Cut pieces of wood, and wrap them in a book cover. Attach them with glue.

Step 5:

Set the cabinet in place, and mark the center of the hinge. Cut hinges as before. Screw hinges to the door frame.

Step 6:

Make a bracket the same depth as the cabinet, to hold the latch. Add pocket holes, for attaching it to the door frame. Screw the bracket to the door frame, from both sides. Attach the stationary part of the latch to the bracket. Add a support and the latch to the back of the cabinet.

Step 7:

Cut out a slot, above the latch, for the wire to pass through. Add an eyelet and thick gauge wire to the back of the book. Using a hinge, connect the book to the shelf. Feed the wire through the slot you made previously. Attach the wire to the latch. Adjust so that the book opens and closes the latch.

Step 8:

All done! Take your time, adjust as needed, and it will work out great!

Step 9: More Projects

If you like this project, you might like some of my other ones! I make ALL SORTS of stuff, check out my site at

Hiding Places Contest

Grand Prize in the
Hiding Places Contest



  • Stick It! Contest

    Stick It! Contest
  • Oil Contest

    Oil Contest
  • Water Contest

    Water Contest

81 Discussions

i would like one! but idk what i would keep there!

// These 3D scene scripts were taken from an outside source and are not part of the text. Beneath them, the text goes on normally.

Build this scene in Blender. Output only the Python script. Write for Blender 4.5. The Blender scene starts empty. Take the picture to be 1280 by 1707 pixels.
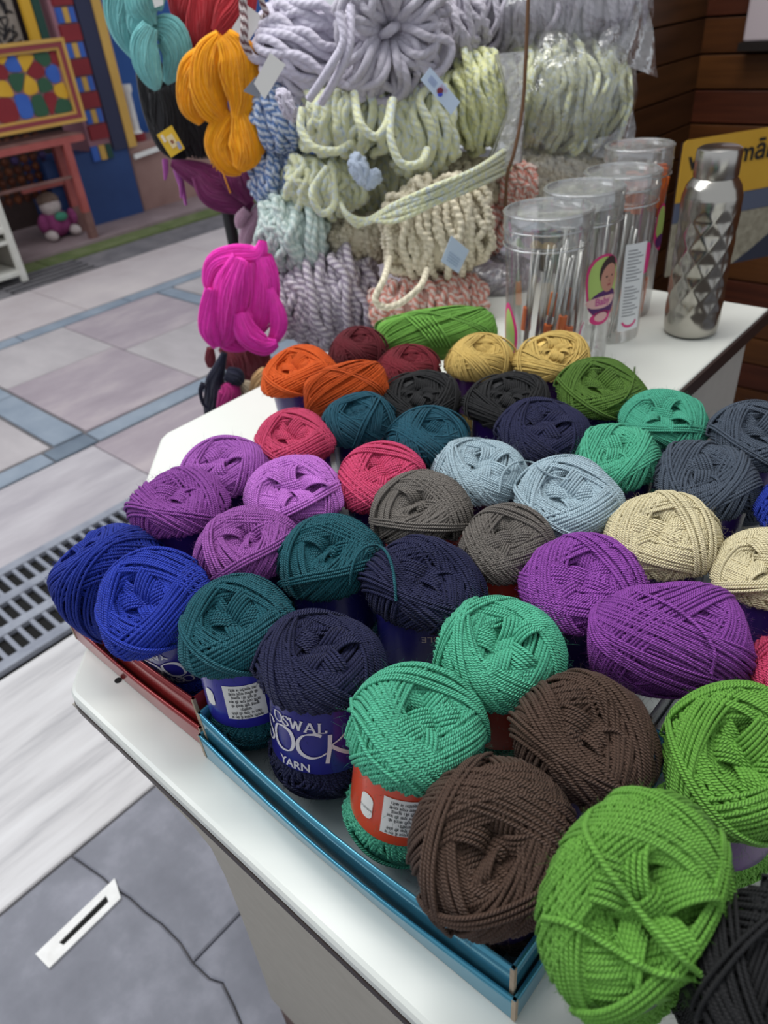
import bpy, bmesh, math, random
import numpy as np
from mathutils import Vector, Matrix
from mathutils.geometry import tessellate_polygon

sc = bpy.context.scene
col = sc.collection
pi = math.pi
rng = np.random.default_rng(7)
random.seed(7)

# ------------------------------------------------------------------ camera
F, PITCH, ROLL, YAW = 1215.76, 0.617658, -0.101743, 0.778639      # focal length in pixels of a 1280 wide frame
CAM = np.array([0.0, 0.0, 1.22])
_cp, _sp = math.cos(PITCH), math.sin(PITCH)
_f, _r = np.array([0, _cp, -_sp]), np.array([1.0, 0, 0])
_u = np.cross(_r, _f)
_r2 = math.cos(ROLL) * _r + math.sin(ROLL) * _u
_u2 = -math.sin(ROLL) * _r + math.cos(ROLL) * _u
_M = np.array([[math.cos(YAW), -math.sin(YAW), 0], [math.sin(YAW), math.cos(YAW), 0], [0, 0, 1]])
RIGHT, UP, FWD = _M @ _r2, _M @ _u2, _M @ _f
cd = bpy.data.cameras.new('camera')
cam = bpy.data.objects.new('camera', cd)
col.objects.link(cam)
cam.matrix_world = Matrix(((RIGHT[0], UP[0], -FWD[0], CAM[0]), (RIGHT[1], UP[1], -FWD[1], CAM[1]), (RIGHT[2], UP[2], -FWD[2], CAM[2]), (0, 0, 0, 1)))
cd.sensor_fit = 'HORIZONTAL'
cd.sensor_width = 36.0
cd.lens = F / 1280 * 36.0
cd.clip_start, cd.clip_end = 0.02, 100
cd.dof.use_dof = True
cd.dof.focus_distance = 0.46
cd.dof.aperture_fstop = 14.0
sc.camera = cam

# ------------------------------------------------------------------ light and exposure
def lin(c):
    return tuple(((v / 255) / 12.92 if v / 255 <= 0.04045 else (((v / 255) + 0.055) / 1.055) ** 2.4) for v in c)

wd = bpy.data.worlds.new('overcast_sky')
sc.world = wd
wd.use_nodes = True
bg = wd.node_tree.nodes['Background']
bg.inputs[0].default_value = (0.88, 0.93, 1.0, 1)
bg.inputs[1].default_value = 0.42

def area(name, loc, size, sizey, power, color, target):
    l = bpy.data.lights.new(name, 'AREA')
    l.shape = 'RECTANGLE'
    l.size, l.size_y, l.energy, l.color = size, sizey, power, color
    o = bpy.data.objects.new(name, l)
    col.objects.link(o)
    o.location = loc
    o.rotation_euler = (Vector(target) - Vector(loc)).to_track_quat('-Z', 'Y').to_euler()
    return o

area('ceiling_tube_light', (-0.75, 0.75, 2.7), 1.5, 0.5, 17, (1.0, 0.98, 0.94), (-0.45, 0.5, 0.8))
area('lane_daylight', (-3.0, -0.6, 3.6), 2.6, 2.6, 56, (0.94, 0.97, 1.0), (-1.6, 0.8, 0.3))

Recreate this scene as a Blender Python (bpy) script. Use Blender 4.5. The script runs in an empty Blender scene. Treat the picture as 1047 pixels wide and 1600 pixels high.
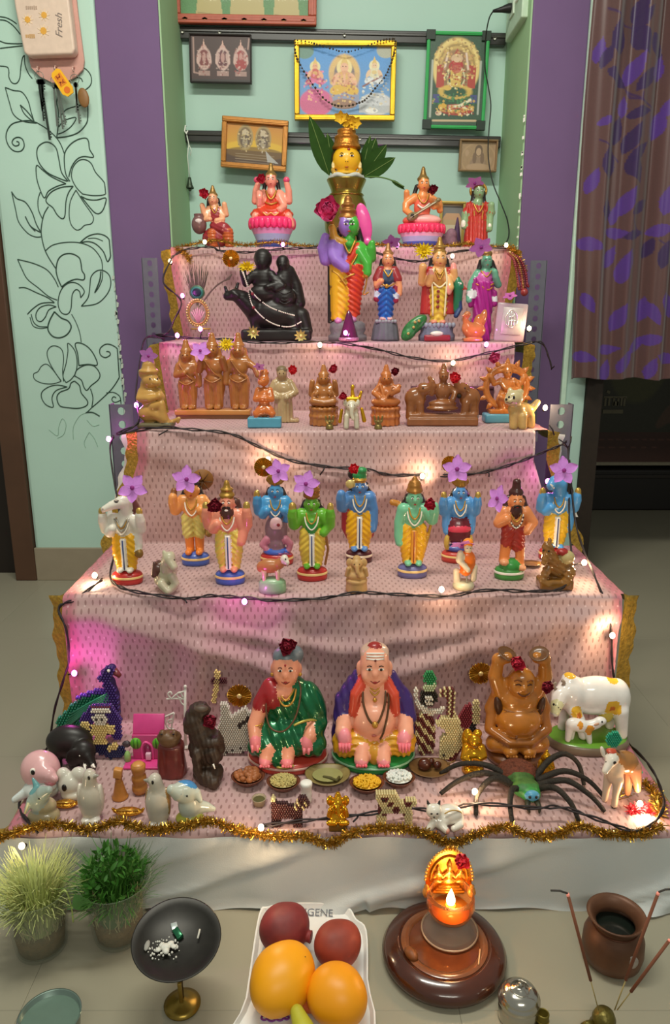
import bpy, math, random
import numpy as np
from mathutils import Vector, Matrix
random.seed(7)
rng = np.random.default_rng(7)
SC = bpy.context.scene
COL = SC.collection

# ------------------------------------------------------------------ camera, world, lamps, exposure
F_PX, PITCH, EYE = 1155.0, math.radians(15.0), 0.92
cam_d = bpy.data.cameras.new('camera'); cam = bpy.data.objects.new('camera', cam_d); COL.objects.link(cam)
cam.location = (0, 0, EYE); cam.rotation_euler = (math.pi / 2 - PITCH, 0, 0)
cam_d.sensor_fit = 'VERTICAL'; cam_d.sensor_height = 36.0; cam_d.lens = 36.0 * F_PX / 1600.0
cam_d.clip_start = 0.02; cam_d.clip_end = 50
SC.camera = cam
SC.view_settings.view_transform = 'Standard'; SC.view_settings.look = 'None'
SC.view_settings.gamma = 1.0; SC.view_settings.use_curve_mapping = False
SC.view_settings.exposure = 0.05
world = bpy.data.worlds.new('room_ambience'); SC.world = world; world.use_nodes = True
wb = world.node_tree.nodes['Background']
wb.inputs[0].default_value = (0.97, 1.0, 0.9, 1); wb.inputs[1].default_value = 0.27


def lamp(name, kind, loc, energy, color, size=None, sizey=None, rot=(0, 0, 0), parent=None, radius=None):
    l = bpy.data.lights.new(name, kind); l.energy = energy; l.color = color
    if kind == 'AREA':
        l.shape = 'RECTANGLE'; l.size = size; l.size_y = sizey
    if radius is not None:
        l.shadow_soft_size = radius
    o = bpy.data.objects.new(name, l); COL.objects.link(o)
    o.location = loc; o.rotation_euler = rot
    if parent: o.parent = parent
    return o


# the room's tube lamp, high on the wall behind the photographer, and its ceiling lamp
lamp('ceiling_tube_lamp', 'AREA', (-0.15, 1.0, 2.62), 37, (1.0, 0.985, 0.86), 1.15, 0.16, (math.radians(16), 0, 0))
lamp('wall_tube_lamp', 'AREA', (0.25, -1.2, 2.2), 20, (1.0, 0.985, 0.86), 1.2, 0.2, (math.radians(62), 0, 0))

# ------------------------------------------------------------------ pixel rays -> points in the room
CP, SP = math.cos(PITCH), math.sin(PITCH)


def ray(px, py):
    a = (px - 523.5) / F_PX; b = (800 - py) / F_PX
    return (a, CP + SP * b, -SP + CP * b)


def at_y(px, py, d):
    r = ray(px, py); t = d / r[1]
    return Vector((r[0] * t, d, EYE + r[2] * t))


def at_z(px, py, z):
    r = ray(px, py); t = (z - EYE) / r[2]
    return Vector((r[0] * t, r[1] * t, z))


def zcam(p):
    return p[1] * CP - (p[2] - EYE) * SP


def proj(p):
    zc = zcam(p)
    return (523.5 + F_PX * p[0] / zc, 800 - F_PX * (p[1] * SP + (p[2] - EYE) * CP) / zc)


# ------------------------------------------------------------------ materials
MATS = {}
GAIN = 1.28


def lin(h, gain=None):
    h = h.lstrip('#')
    v = [int(h[i:i + 2], 16) / 255 for i in (0, 2, 4)]
    v = [x / 12.92 if x <= .04045 else ((x + .055) / 1.055) ** 2.4 for x in v]
    g = GAIN if gain is None else gain
    return [min(x * g, .92) for x in v]


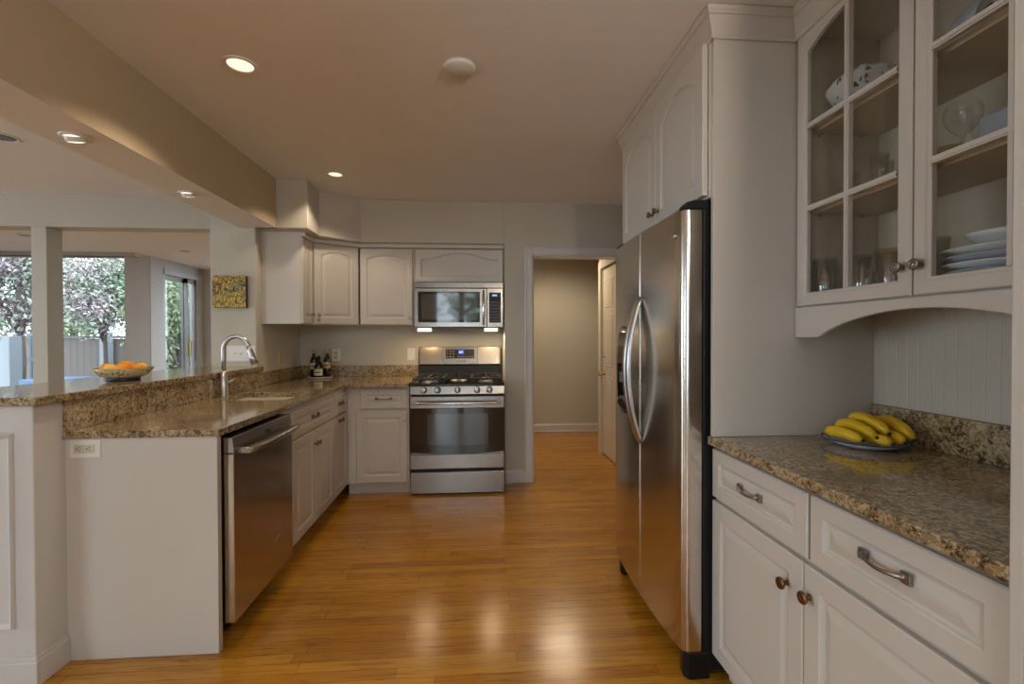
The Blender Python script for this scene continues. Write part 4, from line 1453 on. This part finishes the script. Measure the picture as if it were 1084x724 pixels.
def banana_mat():
    m = mat('banana_peel', (0.75, 0.50, 0.03, 1), 0.42)
    v = objvec(m)
    n = noise(m, 18, 4, 0.6, v)
    r = ramp(m, n.outputs[0], [(0.25, lin(214, 170, 20)), (0.55, lin(232, 192, 30)), (0.8, lin(222, 186, 50))])
    n2 = noise(m, 90, 3, 0.6, v)
    r2 = ramp(m, n2.outputs[0], [(0.66, (0, 0, 0, 1)), (0.72, (1, 1, 1, 1))])
    mx = N(m, 'ShaderNodeMixRGB')
    L(m, r2.outputs[0], mx.inputs[0])
    L(m, r.outputs[0], mx.inputs[1])
    mx.inputs[2].default_value = lin(150, 105, 25)
    L(m, mx.outputs[0], bsdf(m).inputs['Base Color'])
    return m


M_BAN = banana_mat()
M_TIP = mat('banana_tip', (0.03, 0.02, 0.01, 1), 0.7)


def banana(label, p0, p1, sag, r=0.0175):
    """curved banana from stem end p0 to blossom tip p1 (world), bulging by vector sag"""
    p0, p1, sag = Vector(p0), Vector(p1), Vector(sag)
    c = (p0 + p1) / 2
    root = thing('banana', label, 'banana', tuple(c), 0, 'bananas on the enamel plate')
    n = 18
    pts, rs = [], []
    for k in range(n + 1):
        t = k / n
        pts.append(tuple(p0.lerp(p1, t) + sag * (4 * t * (1 - t)) - c))
        e = min(t / 0.16, (1 - t) / 0.14, 1.0)
        rs.append(r * (0.34 + 0.66 * (max(0.0, e) ** 0.6)))
    # five-sided rounded section
    mb = MB()
    P = [Vector(p) for p in pts]
    V, F = [], []
    prev = sag.normalized() if sag.length > 0 else Vector((0, 0, 1))
    ns = 20
    for i, p in enumerate(P):
        t = (P[min(i + 1, n)] - P[max(i - 1, 0)]).normalized()
        a = (prev - t * prev.dot(t)).normalized()
        b_ = t.cross(a)
        for k in range(ns):
            th = 2 * pi * k / ns
            rr = rs[i] * (1 + 0.045 * cos(5 * th))
            V.append(tuple(p + a * cos(th) * rr + b_ * sin(th) * rr))
    for i in range(n):
        for k in range(ns):
            F.append((i * ns + k, i * ns + (k + 1) % ns, (i + 1) * ns + (k + 1) % ns, (i + 1) * ns + k))
    F.append(tuple(range(ns - 1, -1, -1)))
    F.append(tuple(n * ns + k for k in range(ns)))
    mb.add(V, F, True)
    mb.build('peel', M_BAN, root)
    d = (P[-1] - P[-2]).normalized()
    MB().tube([tuple(P[-1] - d * 0.002), tuple(P[-1] + d * 0.006)], [rs[-1] * 1.0, rs[-1] * 0.8], 10).build('tip', M_TIP, root)
    d = (P[0] - P[1]).normalized()
    MB().tube([tuple(P[0] - d * 0.002), tuple(P[0] + d * 0.014)], [rs[0] * 0.95, rs[0] * 0.75], 8).build('stem', mat('banana_stem', (0.40, 0.30, 0.05, 1), 0.6), root)
    return root


BZ = 0.9145
# directions seen from the camera: tips come forward (towards -X / -Y)
banana('lowest banana at the fridge side of the plate', (PLX - 0.080, PLY + 0.068, BZ + 0.034), (PLX - 0.050, PLY - 0.048, BZ + 0.028), (-0.006, 0.004, 0.012))
banana('second banana up, leaning over the lowest fridge side banana', (PLX - 0.035, PLY + 0.080, BZ + 0.048), (PLX - 0.012, PLY - 0.060, BZ + 0.040), (0.0, 0.010, 0.022))
banana('topmost banana of the bunch', (PLX + 0.005, PLY + 0.070, BZ + 0.078), (PLX + 0.028, PLY - 0.062, BZ + 0.052), (0.004, 0.010, 0.020))
banana('longest banana along the backsplash side of the plate', (PLX + 0.060, PLY + 0.060, BZ + 0.050), (PLX + 0.095, PLY - 0.080, BZ + 0.034), (0.012, 0.010, 0.036), 0.0185)
banana('banana lying beneath the longest one', (PLX + 0.040, PLY + 0.040, BZ + 0.030), (PLX + 0.055, PLY - 0.090, BZ + 0.028), (0.006, 0.002, 0.014))
banana('short looking banana at the front middle of the plate', (PLX + 0.000, PLY + 0.035, BZ + 0.026), (PLX + 0.012, PLY - 0.092, BZ + 0.025), (-0.004, 0.0, 0.008))

# ================================================================== BAR BOWL AND FRUIT
BX, BY, BZZ = -1.800, 2.500, 1.0665


def bowl_mat():
    m = mat('painted_bowl', (0.7, 0.62, 0.45, 1), 0.2)
    tc = N(m, 'ShaderNodeTexCoord')
    sp_ = N(m, 'ShaderNodeSeparateXYZ')
    L(m, tc.outputs['Object'], sp_.inputs[0])
    at2 = N(m, 'ShaderNodeMath', operation='ARCTAN2')
    L(m, sp_.outputs[0], at2.inputs[0])
    L(m, sp_.outputs[1], at2.inputs[1])
    cb = N(m, 'ShaderNodeCombineXYZ')
    mu = N(m, 'ShaderNodeMath', operation='MULTIPLY')
    mu.inputs[1].default_value = 3.0
    L(m, at2.outputs[0], mu.inputs[0])
    mz = N(m, 'ShaderNodeMath', operation='MULTIPLY')
    mz.inputs[1].default_value = 34
    L(m, sp_.outputs[2], mz.inputs[0])
    L(m, mu.outputs[0], cb.inputs[0])
    L(m, mz.outputs[0], cb.inputs[1])
    v = N(m, 'ShaderNodeTexVoronoi')
    v.inputs['Scale'].default_value = 2.2
    L(m, cb.outputs[0], v.inputs['Vector'])
    hs = N(m, 'ShaderNodeSeparateColor')
    L(m, v.outputs['Color'], hs.inputs[0])
    pal = ramp(m, hs.outputs[0], [(0.0, lin(70, 60, 120)), (0.25, lin(210, 190, 150)), (0.5, lin(190, 120, 60)), (0.7, lin(120, 130, 60)), (0.9, lin(215, 200, 165))])
    pal.color_ramp.interpolation = 'CONSTANT'
    dm = ramp(m, v.outputs['Distance'], [(0.34, (1, 1, 1, 1)), (0.42, (0, 0, 0, 1))])
    mx = N(m, 'ShaderNodeMixRGB')
    L(m, dm.outputs[0], mx.inputs[0])
    mx.inputs[1].default_value = lin(212, 196, 158)
    L(m, pal.outputs[0], mx.inputs[2])
    L(m, mx.outputs[0], bsdf(m).inputs['Base Color'])
    return m


fb = thing('fruit_bowl', 'painted ceramic fruit bowl on the raised bar', 'bowl', (BX, BY, BZZ))
MB().lathe([(0, 0.012), (0.066, 0.012), (0.098, 0.026), (0.118, 0.050), (0.1245, 0.060), (0.1215, 0.061), (0.113, 0.049), (0.094, 0.030), (0.062, 0.020), (0, 0.018)], (0, 0, 0), 48, caps=False).build('dish', bowl_mat(), fb)
MB().lathe([(0.066, 0.0), (0.070, 0.003), (0.068, 0.014), (0.0, 0.014)], (0, 0, 0), 36).build('foot', mat('dark_foot', (0.03, 0.03, 0.04, 1), 0.4), fb)
MB().lathe([(0.1225, 0.0590), (0.1270, 0.0600), (0.1270, 0.0630), (0.1210, 0.0630), (0.1190, 0.0600), (0.1225, 0.0590)], (0, 0, 0), 48, caps=False).build('rim', mat('yellow_rim', (0.50, 0.40, 0.08, 1), 0.3), fb)


def fruit_mat(name, c1, c2):
    m = mat(name, c1, 0.4)
    v = objvec(m)
    n = noise(m, 12, 3, 0.5, v)
    r = ramp(m, n.outputs[0], [(0.35, c1), (0.65, c2)])
    L(m, r.outputs[0], bsdf(m).inputs['Base Color'])
    n2 = noise(m, 160, 2, 0.5, v)
    add_bump(m, n2.outputs[0], 0.25, 0.001)
    return m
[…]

His son is going to enjoy that when he does find it. Boys love "Secret rooms"

1 reply

So do girls, my sister has always wanted one, even now.

you sir, need to stop trying to rain on other people JUST for the sake of doing so....while your statements in and of themselves are correct

may I point out that few if any people looking for money in the pages of books DO SO IN A CHILDS ROOM

and as an ex-law enforcement officer I do know of which I speak, in direct difference to you

This is a WONDERFUL project, one I wish I had known about when my daughter was growing up. Guess I will have to save it for grandkids :)

Very cool... Will be adding this to my home when I find one. Haha still in an apartment but house shopping now. Will definitely have to make sure that I can integrate this somewhere in the house. Thanks for the guide.

You made me laugh, MichaelG9...I mean, hHow many people do you actually think will be grabbing books in their attic looking for hidden cash? AND, once they DO find the secret door, it isn't like they found their way into a secret vault holding valuables...they'll have found their way into a child's play room. WOO HOO! Won't that burglar be disappointed?

1 reply

Show us how to do it with Pallet wood, no cross cut saw bench, and workshop. I'm seriously interested! Thank you!


3 years ago

Is the snark necessary? I believe the intent here was for fun. Of course, if the goal was for a panic room, a whole different level of design would be called for. For a fun, not hiding from people with evil intent, secret room- I think it's great.

5 replies

the snark WAS necessary. He made a valid point-gruff but pertinent. When you do this Instructable, be wary of making it suspicious.

You're the same person,giving yourself praise..hacked!:)

All true. And as we can see here, with G9, some people feel compelled to suck the fun out of everything.

1. Burglar goes to rob a house

2. There is nothing in the expensive in the house, so nothing to steal

3 Goes to read a book...

I think this project is fun and clever. Thanks for putting it together.

Addressing the "snark", I didn't get the impression this was in any way intended as a panic room, but someplace quiet to have a private tea party with Winnie and Rabbit and friends.

I think this charming idea sounds very pleasant and appropriate. So don't listen to silliness.

Wow Michael...are you always so upbeat abd optimistic

I've always wondered . . . . going in, without people seeing you, is one thing. But, how do you know no-one is around as you're leaving your secret place. IF someone sees you leaving, your secret lair is blown.

he may be speaking from experience . . . one side or the other . . .

My childhood has been resurrected! Fantastic!

I love these hidden doors. I made one with a sliding cabinet as a door. I mounted heavy duty drawer slides horizontally on the back of a wooden bookcase, then screwed the other portion to a wall. I attached wheels under the center of the bookcase to lighten the load. I cut a section of drywall between two studs for a doorway. The bookcase covers the opening but slides sideways to reveal the opening. I used a metal cable and pulley inside the room so that the cabinet can be pulled back into place from the inside. This was a father/son project I did and had a blast creating it. I've never seen another one like it. I'll throw up an instructable in a few days.